The need for rigorous scrutiny of Kabul Intercontinental hotel attack

Tuesday, 13 February 2018 03:37 Written by  Heart of Asia Read 226 times

It cannot be ignored that if corruption is not as big problem as war, it is no less than that either. These two phenomena have a direct link, one contributing to the other, and the bottom line is the protraction of Afghan tragedy. Continued conflict breeds corruption, and then that precipitates major tragedies in the conflict, one of which is the Kabul Intercontinental hotel attack that left behind dozens of people dead and wounded, including foreigners. All developments unfolded in the aftermath of the incident trace back to corruption in one way or another. The nature and form of over 15-hour long siege show that some attackers had been stationed inside the hotel. There are even reports that weapons had been smuggled into the hotel before the attack. Speaking to a western media at that time, a waiter who had been wounded in the onslaught claimed that he saw gorilla boxes being taken to the hotel, and when he asked the hotel officials about the boxes, he was told that it was none of his business. 

 

The Attorney General’s Office (AGO) has recently barred four officials from leaving the country in connection with the attack. It is a positive step, but it is not enough. Taking into account its nature and timing, the tragedy’s dark sides should not be ignored by just putting the blame on four people. The unnecessary handover of responsibility for the security of the hotel to a private security firm just three weeks before the attack raises many questions, and increases suspicions of involvement of other people in the attack.

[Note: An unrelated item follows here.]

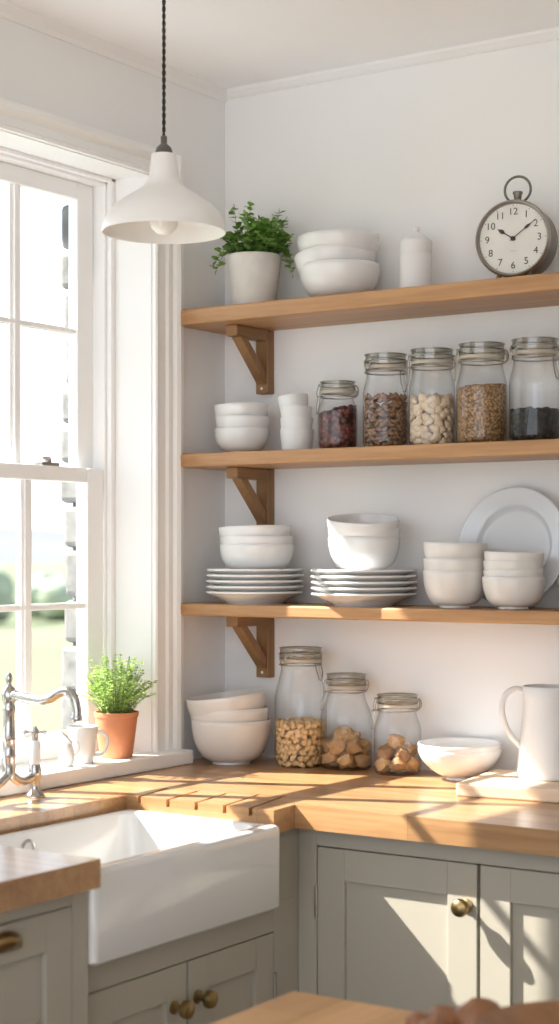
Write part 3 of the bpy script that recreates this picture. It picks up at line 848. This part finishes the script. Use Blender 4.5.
hand('hour_hand', -57, .039, [(-.15, .0012), (.55, .0012), (.62, .0034), (.72, .0045), (.82, .0034), (.92, .0012), (1, .0004)], -.0245)
hand('minute_hand', 53, .060, [(-.12, .0010), (.5, .0009), (.56, .0026), (.62, .0030), (.70, .0022), (.78, .0008), (1, .0004)], -.0258)
bm = BM(); lathe(bm, [(.0045, .0225), (.0045, .0275), (.003, .0285), (0, .0285)], 20, mat=RX); obj('hand_hub', bm, M['ink'], CK)
bm = BM(); lathe(bm, [(.0135, cz+R*.97), (.013, cz+R+.002), (.0085, cz+R+.005), (.0075, cz+R+.009), (.0085, cz+R+.016), (.0105, cz+R+.021), (.010, cz+R+.0235), (0, cz+R+.024)], 24, cap0=True); obj('crown_knob', bm, M['clockbody'], CK, loc=(0, .010, 0))
bm = BM(); zc = cz+R+.0275
tube(bm, [(.0275*math.cos(a), .0, zc+.0275*math.sin(a)) for a in [2*PI*i/40 for i in range(40)]], .0027, 10, True); obj('ring_handle', bm, M['clockbody'], CK, loc=(0, .010, 0))
for s in (-1, 1):
    bm = BM(); tube(bm, [(s*.030, -.012, cz-R*.90), (s*.040, -.020, .0035), (s*.041, -.0205, .0005)], [.0048, .0036, .003], 10); obj('foot', bm, M['steel'], CK)
bm = BM(); tube(bm, [(0, .02, cz-R*.95), (0, .03, .0005)], [.0048, .003], 10); obj('foot', bm, M['steel'], CK)

# ------------------------------------------------------------------ potted herbs
def leaf_geo(bm, p, d, up, L, w, bend=.25):
    d = d.normalized(); s = d.cross(up)
    if s.length < 1e-3: s = d.cross(Vector((1, 0, 0)))
    s.normalize(); n = s.cross(d)
    pts = [(0, 0, 0), (.3, .85, .05), (.62, 1, 0), (.88, .55, -.12), (1, 0, -.25)]
    L_ = [bm.verts.new(p+d*L*a+s*w*b+n*L*c*bend+n*w*.25*b) for a, b, c in pts[1:4]]
    R_ = [bm.verts.new(p+d*L*a-s*w*b+n*L*c*bend+n*w*.25*b) for a, b, c in pts[1:4]]
    c_ = [bm.verts.new(p+d*L*a+n*L*c*bend) for a, b, c in pts]
    bm.faces.new((c_[0], c_[1], L_[0])); bm.faces.new((c_[0], R_[0], c_[1]))
    for i in range(2):
        bm.faces.new((L_[i], c_[i+1], c_[i+2], L_[i+1])); bm.faces.new((c_[i+1], R_[i], R_[i+1], c_[i+2]))
    bm.faces.new((L_[2], c_[3], c_[4])); bm.faces.new((c_[3], R_[2], c_[4]))

def herb(root, z0, Rp, paths, lf, sw, mats, pairs, rnd):
    fb = BM(); sb = BM()
    for pts in paths:
        pts = smooth_path(pts, 5); tube(sb, pts, [sw, sw*.5], 5)
        n = len(pts)
        for i in range(1, n):
            if i < n*.15: continue
            for q in range(pairs):
                a = rnd.uniform(0, 2*PI); d = Vector((math.cos(a), math.sin(a), rnd.uniform(-.1, .7)))
                L = lf*rnd.uniform(.6, 1.15)
                leaf_geo(fb, pts[i]+d*sw, d, Vector((rnd.uniform(-.4, .4), rnd.uniform(-.4, .4), 1)), L, L*mats[2])
        leaf_geo(fb, pts[-1], (pts[-1]-pts[-2]), Vector((0.3, .2, 1)), lf*.8, lf*.35)
    obj('foliage', fb, mats[0], root, angle=80); obj('stems', sb, mats[1], root)

PH = thing('potted_herb', 'leafy dark green herb in a pale stone pot on the top shelf', 'potted plant', (.156, -.104, Z1))
bm = BM(); lathe(bm, [(0, 0), (.046, 0), (.049, .003), (.0620, .118), (.0625, .121), (.0615, .123), (.0575, .123), (.0560, .118), (.0545, .105)], 48); obj('pot', bm, M['pot'], PH, angle=45)
bm = BM(); lathe(bm, [(0, .109), (.03, .108), (.0555, .106)], 32); obj('soil', bm, M['soil'], PH)
rnd = random.Random(4)
paths = []
for i in range(64):
    a = rnd.uniform(0, 2*PI); r0 = .035*math.sqrt(rnd.random()); sp = rnd.uniform(.1, 1)
    p0 = Vector((r0*math.cos(a), r0*math.sin(a), .108)); rr = r0+.06*sp
    h = (.215 if rnd.random() < .25 else .19)-.05*sp*sp+rnd.uniform(-.025, .01)
    p2 = Vector((rr*math.cos(a), min(rr*math.sin(a), .085), h))
    paths.append([p0, (p0+p2)/2+Vector((0, 0, .018)), p2])
iR = Vector((.83, .55, 0)); iF = Vector((.55, -.83, 0))
for s, dr, f in ((-1, -.012, .0), (-1, .004, .3), (1, -.022, .25), (1, .012, 0), (1, -.005, -.2)):
    e = iR*s*.066+iF*f*.06
    paths.append([Vector((0, 0, .108))+e*.5, Vector((0, 0, .135))+e*.95, Vector((0, 0, .105+dr))+e*1.28])
for s, hh in ((-.045, .228), (-.01, .235), (.055, .218), (.07, .20)):
    paths.append([Vector((0, 0, .108))+iR*s*.4, Vector((0, 0, .17))+iR*s*.8, Vector((0, 0, hh))+iR*s])
herb(PH, .108, .06, paths, .0185, .0009, (M['leaf'], M['stem'], .46), 2, rnd)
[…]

Such attacks have dealt a major blow to government’s credibility, and the only way to make up for it is transparent investigation, one that brings to justice all people either involved in the attack or found to have committed negligence. It relatively restores faith in the government on the one hand, and discourages other people from aiding militants on the other hand. Moreover, private security companies currently considered part of the problem in many instances will eschew “illegal deals” for fear of being held accountable. If government fails to curb corruption in such sensitive cases, no one will buy into its anti-corruption slogan. The investigation of attack on Intercontinental Hotel is a major challenge for the National Unity Government, and an issue tied to its credibility, which can only be overcome by being transparent and serious.